Editorial
Notre système politique, notre démocratie semi-directe et la structure même de notre pays sont vus depuis l’extérieur soit avec une condescendance bienveillante, «ces petits Suisses sont bien gentils, mais ils feraient mieux de s’aligner», soit avec une curiosité incrédule, «comment ça, les Suisses ont voté contre une semaine de vacances supplémentaire?».
On ne mesure pas bien, depuis l’intérieur, à quel point la Suisse fait figure d’exception. Vivant en Catalogne depuis maintenant dix-huit ans, je suis assez fréquemment amené à expliquer les particularités du système suisse à mes amis et connaissances, qui, sans exception, manifestent leur enthousiasme devant la possibilité pour le peuple d’influencer les décisions politiques en dehors de l’élection de ses représentants.
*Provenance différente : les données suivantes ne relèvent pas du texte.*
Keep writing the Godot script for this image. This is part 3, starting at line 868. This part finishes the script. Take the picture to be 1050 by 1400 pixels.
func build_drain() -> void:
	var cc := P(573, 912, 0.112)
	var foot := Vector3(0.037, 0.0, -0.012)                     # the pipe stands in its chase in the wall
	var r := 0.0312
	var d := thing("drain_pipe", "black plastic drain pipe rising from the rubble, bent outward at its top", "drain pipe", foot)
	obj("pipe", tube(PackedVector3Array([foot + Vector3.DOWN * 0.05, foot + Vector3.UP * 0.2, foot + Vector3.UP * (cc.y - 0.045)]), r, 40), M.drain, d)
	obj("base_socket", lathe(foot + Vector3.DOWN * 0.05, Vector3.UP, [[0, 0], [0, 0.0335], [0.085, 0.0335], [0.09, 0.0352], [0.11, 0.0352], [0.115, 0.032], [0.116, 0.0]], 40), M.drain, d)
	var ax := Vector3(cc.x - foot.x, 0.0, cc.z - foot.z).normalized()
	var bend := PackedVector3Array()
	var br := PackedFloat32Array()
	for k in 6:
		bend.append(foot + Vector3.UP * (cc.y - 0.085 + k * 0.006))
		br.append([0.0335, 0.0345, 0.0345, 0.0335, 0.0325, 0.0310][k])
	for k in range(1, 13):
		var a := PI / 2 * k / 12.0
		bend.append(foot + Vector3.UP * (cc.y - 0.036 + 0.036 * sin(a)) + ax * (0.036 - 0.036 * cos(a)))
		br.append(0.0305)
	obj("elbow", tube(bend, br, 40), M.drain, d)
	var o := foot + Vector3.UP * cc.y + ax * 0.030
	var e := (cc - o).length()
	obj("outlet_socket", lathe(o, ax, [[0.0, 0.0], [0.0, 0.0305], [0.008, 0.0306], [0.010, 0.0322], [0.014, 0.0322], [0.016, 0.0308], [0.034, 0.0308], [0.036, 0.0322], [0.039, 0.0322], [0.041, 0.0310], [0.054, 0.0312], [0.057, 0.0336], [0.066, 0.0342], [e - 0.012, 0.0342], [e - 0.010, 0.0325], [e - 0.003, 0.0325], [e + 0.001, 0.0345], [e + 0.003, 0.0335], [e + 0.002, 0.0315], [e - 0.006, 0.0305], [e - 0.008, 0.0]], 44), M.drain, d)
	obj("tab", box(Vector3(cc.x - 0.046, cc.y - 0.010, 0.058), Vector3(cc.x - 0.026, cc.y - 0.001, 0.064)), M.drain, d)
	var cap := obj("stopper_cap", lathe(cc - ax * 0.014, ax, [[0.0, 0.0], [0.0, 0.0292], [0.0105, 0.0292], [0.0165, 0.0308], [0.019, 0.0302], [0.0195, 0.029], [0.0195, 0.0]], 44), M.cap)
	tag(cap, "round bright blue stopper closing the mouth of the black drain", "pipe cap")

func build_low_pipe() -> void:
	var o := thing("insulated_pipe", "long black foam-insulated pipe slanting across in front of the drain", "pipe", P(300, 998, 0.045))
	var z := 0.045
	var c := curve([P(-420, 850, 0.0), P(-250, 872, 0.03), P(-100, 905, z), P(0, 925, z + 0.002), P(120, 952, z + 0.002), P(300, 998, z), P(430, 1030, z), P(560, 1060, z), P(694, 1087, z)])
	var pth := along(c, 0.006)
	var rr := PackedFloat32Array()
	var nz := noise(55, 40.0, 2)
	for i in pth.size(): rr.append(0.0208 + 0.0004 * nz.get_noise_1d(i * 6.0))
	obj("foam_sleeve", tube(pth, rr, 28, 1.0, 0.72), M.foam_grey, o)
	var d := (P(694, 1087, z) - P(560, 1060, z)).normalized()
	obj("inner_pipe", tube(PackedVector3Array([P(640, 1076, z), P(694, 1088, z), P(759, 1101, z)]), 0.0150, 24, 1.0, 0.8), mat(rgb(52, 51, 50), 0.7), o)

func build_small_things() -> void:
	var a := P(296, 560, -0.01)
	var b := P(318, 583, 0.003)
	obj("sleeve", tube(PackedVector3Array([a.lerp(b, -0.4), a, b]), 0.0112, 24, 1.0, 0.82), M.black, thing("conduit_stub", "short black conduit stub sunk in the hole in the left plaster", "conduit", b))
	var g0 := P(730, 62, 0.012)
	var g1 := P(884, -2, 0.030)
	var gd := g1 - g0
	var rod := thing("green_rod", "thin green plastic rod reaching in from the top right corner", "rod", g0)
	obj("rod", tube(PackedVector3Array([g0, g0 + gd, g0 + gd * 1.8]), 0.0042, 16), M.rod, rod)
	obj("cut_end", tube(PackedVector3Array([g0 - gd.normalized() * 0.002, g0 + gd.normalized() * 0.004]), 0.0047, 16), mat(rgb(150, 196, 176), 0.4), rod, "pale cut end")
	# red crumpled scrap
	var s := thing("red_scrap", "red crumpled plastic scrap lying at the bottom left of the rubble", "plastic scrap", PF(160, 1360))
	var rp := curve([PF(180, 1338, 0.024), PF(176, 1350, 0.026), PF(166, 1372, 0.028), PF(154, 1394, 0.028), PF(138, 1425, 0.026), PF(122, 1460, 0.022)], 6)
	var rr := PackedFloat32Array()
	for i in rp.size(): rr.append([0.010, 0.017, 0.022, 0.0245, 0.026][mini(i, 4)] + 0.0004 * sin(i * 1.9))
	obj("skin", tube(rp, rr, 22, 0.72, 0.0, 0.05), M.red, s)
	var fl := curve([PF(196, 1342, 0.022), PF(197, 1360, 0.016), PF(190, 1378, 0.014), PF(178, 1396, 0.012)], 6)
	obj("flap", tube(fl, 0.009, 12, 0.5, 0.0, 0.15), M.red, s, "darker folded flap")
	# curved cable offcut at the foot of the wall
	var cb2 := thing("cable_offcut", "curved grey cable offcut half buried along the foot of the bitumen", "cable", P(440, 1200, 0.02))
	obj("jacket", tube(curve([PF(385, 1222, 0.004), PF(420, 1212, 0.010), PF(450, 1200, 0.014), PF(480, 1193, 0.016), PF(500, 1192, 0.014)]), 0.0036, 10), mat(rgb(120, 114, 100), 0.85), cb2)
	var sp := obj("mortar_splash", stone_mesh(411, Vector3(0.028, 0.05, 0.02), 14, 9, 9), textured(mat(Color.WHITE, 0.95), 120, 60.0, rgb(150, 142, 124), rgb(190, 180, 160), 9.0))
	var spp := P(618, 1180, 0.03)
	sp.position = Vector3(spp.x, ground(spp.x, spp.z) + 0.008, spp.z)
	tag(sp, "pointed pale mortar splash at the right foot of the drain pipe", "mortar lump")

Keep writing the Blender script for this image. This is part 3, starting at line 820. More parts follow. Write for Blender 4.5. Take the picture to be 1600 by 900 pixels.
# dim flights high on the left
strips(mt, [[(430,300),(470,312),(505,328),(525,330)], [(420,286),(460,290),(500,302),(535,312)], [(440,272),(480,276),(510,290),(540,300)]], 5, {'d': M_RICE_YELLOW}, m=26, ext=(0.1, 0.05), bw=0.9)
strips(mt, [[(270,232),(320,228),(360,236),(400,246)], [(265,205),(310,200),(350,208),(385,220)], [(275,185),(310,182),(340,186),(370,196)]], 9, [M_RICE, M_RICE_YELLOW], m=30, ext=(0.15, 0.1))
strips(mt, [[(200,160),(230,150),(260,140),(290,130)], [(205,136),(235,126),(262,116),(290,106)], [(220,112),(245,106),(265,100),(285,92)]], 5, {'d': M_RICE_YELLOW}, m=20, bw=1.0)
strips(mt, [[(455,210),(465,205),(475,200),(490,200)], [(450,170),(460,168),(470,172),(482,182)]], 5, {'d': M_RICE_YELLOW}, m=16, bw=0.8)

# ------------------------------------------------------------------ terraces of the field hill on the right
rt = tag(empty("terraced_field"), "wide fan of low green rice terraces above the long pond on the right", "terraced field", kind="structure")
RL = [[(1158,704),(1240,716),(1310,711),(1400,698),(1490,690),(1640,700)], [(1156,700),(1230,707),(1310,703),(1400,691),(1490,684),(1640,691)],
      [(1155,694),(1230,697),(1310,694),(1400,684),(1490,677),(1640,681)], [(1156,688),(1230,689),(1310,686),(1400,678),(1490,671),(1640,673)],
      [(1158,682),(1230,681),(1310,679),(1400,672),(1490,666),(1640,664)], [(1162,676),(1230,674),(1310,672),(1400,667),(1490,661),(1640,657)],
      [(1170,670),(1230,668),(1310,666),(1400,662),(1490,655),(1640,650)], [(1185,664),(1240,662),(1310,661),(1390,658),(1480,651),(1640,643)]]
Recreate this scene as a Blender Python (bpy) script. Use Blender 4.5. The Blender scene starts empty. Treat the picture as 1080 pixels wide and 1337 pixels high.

Car en Espagne comme en France, les hommes et femmes politiques sont des professionnels qui, trop souvent, n’ont jamais rien fait d’autre dans la vie et manquent de l’expérience qui permet une vision claire du chemin à suivre. On rêve d’un ministre de la santé médecin, d’un ministre de la culture écrivain, d’un ministre des transports ingénieur en génie civil, etc. Mais les portefeuilles importent peu, tant que l’on maintient ses fesses fermement encastrées dans le fauteuil du pouvoir.
L’idée même de démocratie parlementaire se base sur le fait que les élus, représentants des citoyens, devraient avoir à cœur de gérer avec précaution les biens communs et les impôts, d’œuvrer honnêtement à l’amélioration constante des conditions de vie des habitants et de faire preuve d’abnégation pour le bien de tous. La réalité est tout autre et l’on peut l’observer de façon particulièrement criante en Espagne, où la femme et le frère du chef du gouvernement sont impliqués dans des scandales de trafic d’influence et d’emploi fictif, et où les deux principaux partis, le Partido Popular et le Partido Socialista Obrero Español, ne comptent plus leurs membres mis en examen pour corruption.
En quoi la Suisse est-elle si différente? La politique suisse est lente et ennuyeuse. Les conseillers fédéraux sont élus par l’Assemblée fédérale et la plupart des citoyens sont incapables de les citer les sept. Pas de grand spectacle, mais des représentants du peuple qui sont des miliciens, exerçant une activité professionnelle et assumant leur charge politique en plus; et, par-dessus tout, le droit d’initiative et de référendum, qui obligent nos élus à chercher en tout temps des compromis qui puissent obtenir l’adhésion d’une majorité solide au sein des différents partis. Cela prend plus de temps, certes, mais les projets qui aboutissent sont durables, ce qui offre une grande sécurité juridique et une meilleure confiance dans les institutions, attirant ainsi en Suisse les capitaux étrangers.
Si l’on revient à notre comparaison avec l’Espagne, la situation est complètement inversée. Durant des décennies, il n’existait que deux forces politiques qui se partageaient les voix des Espagnols, les deux grands partis cités plus haut. La situation a un peu évolué ces dernières années avec l’apparition de forces plus «extrêmes» des deux côtés de l’hémicycle, mais cela n’a pas apporté de changements fondamentaux. Les deniers publics sont dilapidés de façon absolument indécente et une armée de conseillers qui dépendent d’innombrables ministères sont payés des sommes ridiculement élevées en comparaison des revenus normaux des citoyens. Les partis passent leur temps à se tirer dans les pattes et à s’autoféliciter des abominables résultats obtenus, dilapidant des fortunes en subventions de tous poils avec l’unique objectif d’acheter les voix des électeurs et de maintenir leur emprise sur les rênes du pouvoir.
On ne mesure peut-être pas toujours la chance que nous avons de vivre en Suisse.